◆ Your task
Among the entries below, copy only the span from the line containing "Write the bpy" through the line containing "rnd = random.Random(7)". Do so exactly, and skip the pictures.
################
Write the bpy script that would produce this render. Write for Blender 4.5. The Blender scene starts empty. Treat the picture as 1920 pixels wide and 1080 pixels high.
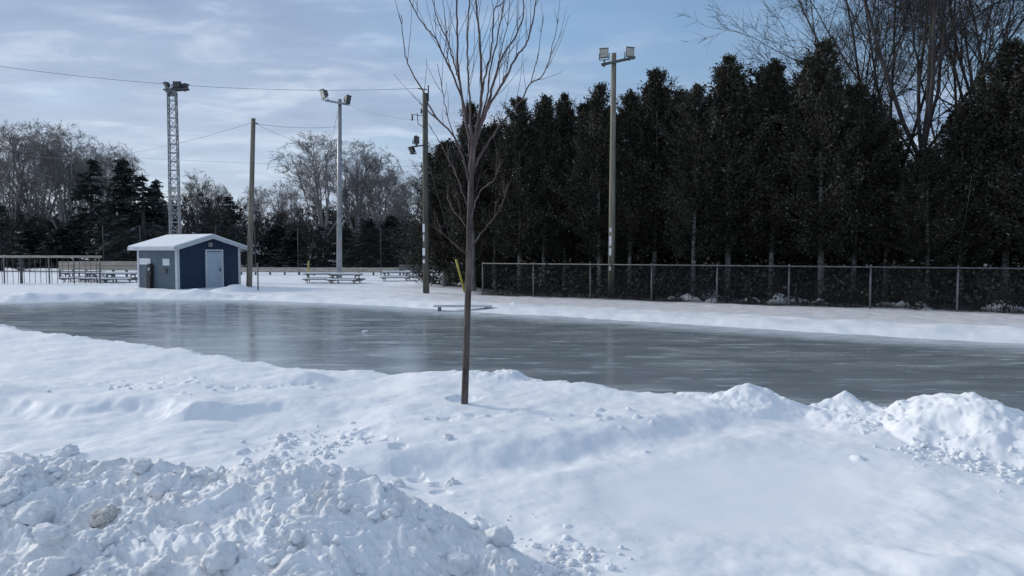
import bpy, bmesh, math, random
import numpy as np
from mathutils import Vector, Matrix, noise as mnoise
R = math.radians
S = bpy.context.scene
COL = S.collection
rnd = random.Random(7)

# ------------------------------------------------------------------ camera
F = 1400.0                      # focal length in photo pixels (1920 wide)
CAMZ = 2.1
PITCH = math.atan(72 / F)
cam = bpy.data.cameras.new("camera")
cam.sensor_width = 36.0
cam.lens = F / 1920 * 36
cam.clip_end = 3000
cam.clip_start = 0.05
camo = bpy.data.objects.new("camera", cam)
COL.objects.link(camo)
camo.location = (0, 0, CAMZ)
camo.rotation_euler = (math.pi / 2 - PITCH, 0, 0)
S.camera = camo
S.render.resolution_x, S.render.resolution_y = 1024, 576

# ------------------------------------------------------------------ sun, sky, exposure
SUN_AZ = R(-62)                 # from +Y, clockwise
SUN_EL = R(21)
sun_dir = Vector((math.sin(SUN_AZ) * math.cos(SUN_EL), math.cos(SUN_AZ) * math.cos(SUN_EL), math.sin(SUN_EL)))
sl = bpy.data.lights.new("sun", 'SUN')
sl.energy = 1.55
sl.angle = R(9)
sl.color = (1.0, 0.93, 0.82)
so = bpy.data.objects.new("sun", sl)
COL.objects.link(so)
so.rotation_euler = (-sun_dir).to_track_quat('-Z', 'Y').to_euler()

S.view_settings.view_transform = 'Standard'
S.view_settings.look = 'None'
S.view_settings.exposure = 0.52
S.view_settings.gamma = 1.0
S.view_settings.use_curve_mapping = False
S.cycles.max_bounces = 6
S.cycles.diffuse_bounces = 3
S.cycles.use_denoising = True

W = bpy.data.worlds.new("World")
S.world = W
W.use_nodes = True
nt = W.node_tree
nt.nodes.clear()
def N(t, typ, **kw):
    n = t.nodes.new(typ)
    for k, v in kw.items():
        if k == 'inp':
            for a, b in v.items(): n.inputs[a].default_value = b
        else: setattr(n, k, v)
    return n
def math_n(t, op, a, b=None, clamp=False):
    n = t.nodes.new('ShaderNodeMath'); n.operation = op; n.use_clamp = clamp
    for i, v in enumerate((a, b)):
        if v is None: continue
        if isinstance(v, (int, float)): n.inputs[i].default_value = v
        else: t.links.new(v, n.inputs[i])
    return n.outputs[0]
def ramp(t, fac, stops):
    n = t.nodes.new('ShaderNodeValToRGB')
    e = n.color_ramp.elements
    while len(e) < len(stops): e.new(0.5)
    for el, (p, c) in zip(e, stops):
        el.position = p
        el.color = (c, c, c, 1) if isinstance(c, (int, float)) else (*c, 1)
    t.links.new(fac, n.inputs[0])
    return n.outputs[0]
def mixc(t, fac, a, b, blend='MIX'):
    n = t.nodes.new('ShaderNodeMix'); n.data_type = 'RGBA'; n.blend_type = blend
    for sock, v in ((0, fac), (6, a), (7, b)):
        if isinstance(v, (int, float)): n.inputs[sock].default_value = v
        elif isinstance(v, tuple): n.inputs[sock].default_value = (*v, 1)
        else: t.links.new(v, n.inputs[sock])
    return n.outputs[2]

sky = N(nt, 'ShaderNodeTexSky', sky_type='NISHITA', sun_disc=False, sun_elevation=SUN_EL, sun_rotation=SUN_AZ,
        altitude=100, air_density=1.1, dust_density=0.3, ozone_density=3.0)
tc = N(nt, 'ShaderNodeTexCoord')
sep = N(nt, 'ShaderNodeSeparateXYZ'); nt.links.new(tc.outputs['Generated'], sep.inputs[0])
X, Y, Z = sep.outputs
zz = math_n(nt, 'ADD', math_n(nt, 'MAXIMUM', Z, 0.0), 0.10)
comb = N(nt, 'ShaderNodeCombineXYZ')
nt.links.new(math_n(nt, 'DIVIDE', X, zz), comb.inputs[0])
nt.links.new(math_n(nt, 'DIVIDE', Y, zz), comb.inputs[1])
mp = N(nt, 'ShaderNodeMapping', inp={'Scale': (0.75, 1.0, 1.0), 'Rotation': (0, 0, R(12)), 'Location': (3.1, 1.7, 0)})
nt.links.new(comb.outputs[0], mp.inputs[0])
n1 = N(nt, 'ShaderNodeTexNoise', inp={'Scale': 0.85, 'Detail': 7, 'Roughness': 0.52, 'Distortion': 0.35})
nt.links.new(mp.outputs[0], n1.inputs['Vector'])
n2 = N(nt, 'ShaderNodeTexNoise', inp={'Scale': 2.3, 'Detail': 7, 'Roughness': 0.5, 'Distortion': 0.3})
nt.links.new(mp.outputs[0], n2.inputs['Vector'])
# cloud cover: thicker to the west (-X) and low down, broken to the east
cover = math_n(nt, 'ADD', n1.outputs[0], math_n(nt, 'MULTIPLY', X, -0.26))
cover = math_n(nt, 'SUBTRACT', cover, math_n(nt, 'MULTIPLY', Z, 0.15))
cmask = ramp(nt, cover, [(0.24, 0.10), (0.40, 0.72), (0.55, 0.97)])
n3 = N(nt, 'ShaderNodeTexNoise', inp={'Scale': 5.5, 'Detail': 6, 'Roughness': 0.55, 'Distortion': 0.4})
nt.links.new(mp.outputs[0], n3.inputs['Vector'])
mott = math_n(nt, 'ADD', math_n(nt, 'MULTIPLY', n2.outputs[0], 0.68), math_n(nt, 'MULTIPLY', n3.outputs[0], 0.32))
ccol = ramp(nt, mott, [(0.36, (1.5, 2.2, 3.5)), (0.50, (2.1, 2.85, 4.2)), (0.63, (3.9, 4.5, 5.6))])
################
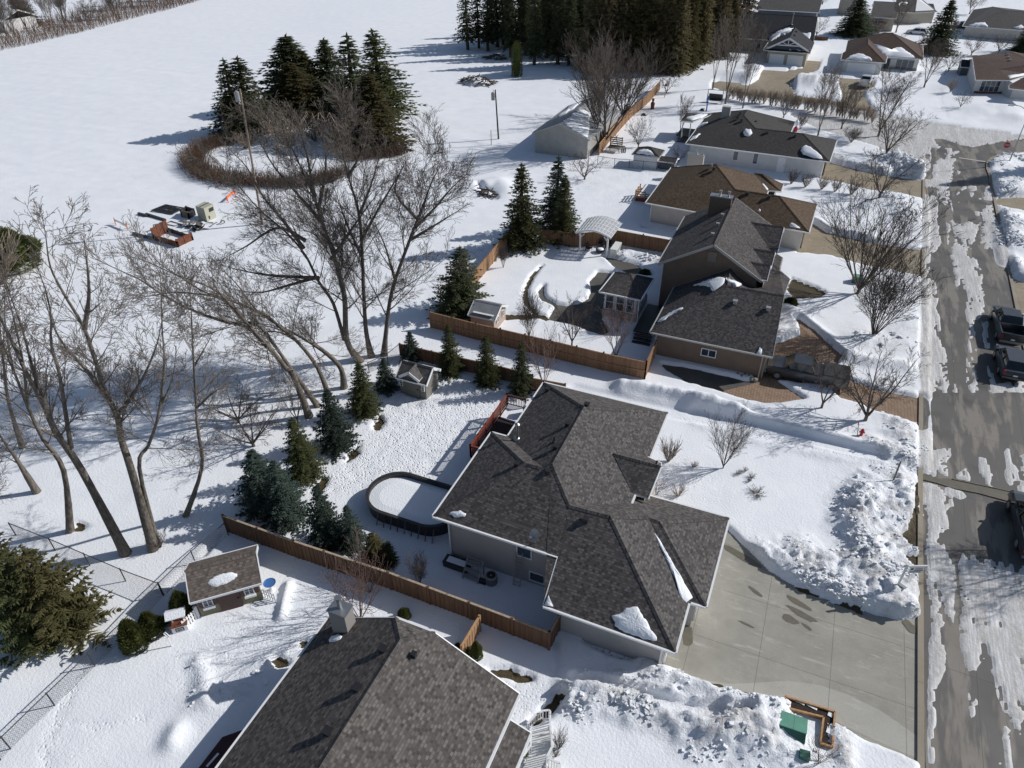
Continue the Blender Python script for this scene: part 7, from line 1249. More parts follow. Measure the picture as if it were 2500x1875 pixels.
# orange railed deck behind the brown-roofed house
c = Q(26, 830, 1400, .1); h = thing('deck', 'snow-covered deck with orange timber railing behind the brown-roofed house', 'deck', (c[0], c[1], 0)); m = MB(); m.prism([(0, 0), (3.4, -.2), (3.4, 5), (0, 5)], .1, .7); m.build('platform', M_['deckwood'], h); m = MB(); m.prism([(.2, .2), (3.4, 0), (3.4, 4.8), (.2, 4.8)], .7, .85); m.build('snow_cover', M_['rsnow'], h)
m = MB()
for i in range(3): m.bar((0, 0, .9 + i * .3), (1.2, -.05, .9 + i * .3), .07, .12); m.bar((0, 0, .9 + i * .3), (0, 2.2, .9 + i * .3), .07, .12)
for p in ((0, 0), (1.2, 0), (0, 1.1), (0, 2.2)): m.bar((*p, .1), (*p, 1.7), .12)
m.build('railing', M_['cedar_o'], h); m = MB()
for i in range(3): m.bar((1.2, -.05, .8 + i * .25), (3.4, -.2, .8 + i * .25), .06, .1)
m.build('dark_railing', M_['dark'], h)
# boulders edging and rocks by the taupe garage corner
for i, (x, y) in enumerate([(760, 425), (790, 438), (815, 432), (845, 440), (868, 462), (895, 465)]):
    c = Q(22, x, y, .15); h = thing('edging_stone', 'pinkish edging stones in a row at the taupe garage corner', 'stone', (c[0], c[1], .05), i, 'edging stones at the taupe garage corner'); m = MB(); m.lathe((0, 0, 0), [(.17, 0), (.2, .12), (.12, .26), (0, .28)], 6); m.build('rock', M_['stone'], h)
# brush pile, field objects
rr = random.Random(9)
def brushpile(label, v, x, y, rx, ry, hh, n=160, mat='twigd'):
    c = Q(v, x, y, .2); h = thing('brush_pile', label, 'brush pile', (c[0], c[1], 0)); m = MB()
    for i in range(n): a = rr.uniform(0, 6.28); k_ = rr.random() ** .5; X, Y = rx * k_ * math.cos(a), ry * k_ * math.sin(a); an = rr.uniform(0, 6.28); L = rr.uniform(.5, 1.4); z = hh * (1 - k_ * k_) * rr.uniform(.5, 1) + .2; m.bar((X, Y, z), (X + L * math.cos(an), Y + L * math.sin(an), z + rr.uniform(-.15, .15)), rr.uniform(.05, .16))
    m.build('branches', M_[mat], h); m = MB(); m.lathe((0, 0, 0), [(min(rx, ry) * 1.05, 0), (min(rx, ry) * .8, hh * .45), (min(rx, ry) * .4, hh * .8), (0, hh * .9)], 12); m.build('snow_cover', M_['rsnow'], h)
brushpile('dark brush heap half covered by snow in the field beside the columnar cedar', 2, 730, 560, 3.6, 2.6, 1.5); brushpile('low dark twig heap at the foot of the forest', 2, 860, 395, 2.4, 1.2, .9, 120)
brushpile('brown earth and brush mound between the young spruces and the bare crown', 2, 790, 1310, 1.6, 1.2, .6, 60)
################
◆ Complete output
Write the bpy script that would produce this render. Write for Blender 4.5. The Blender scene starts empty. Treat the picture as 1920 pixels wide and 1080 pixels high.
import bpy, bmesh, math, random
import numpy as np
from mathutils import Vector, Matrix, noise as mnoise
R = math.radians
S = bpy.context.scene
COL = S.collection
rnd = random.Random(7)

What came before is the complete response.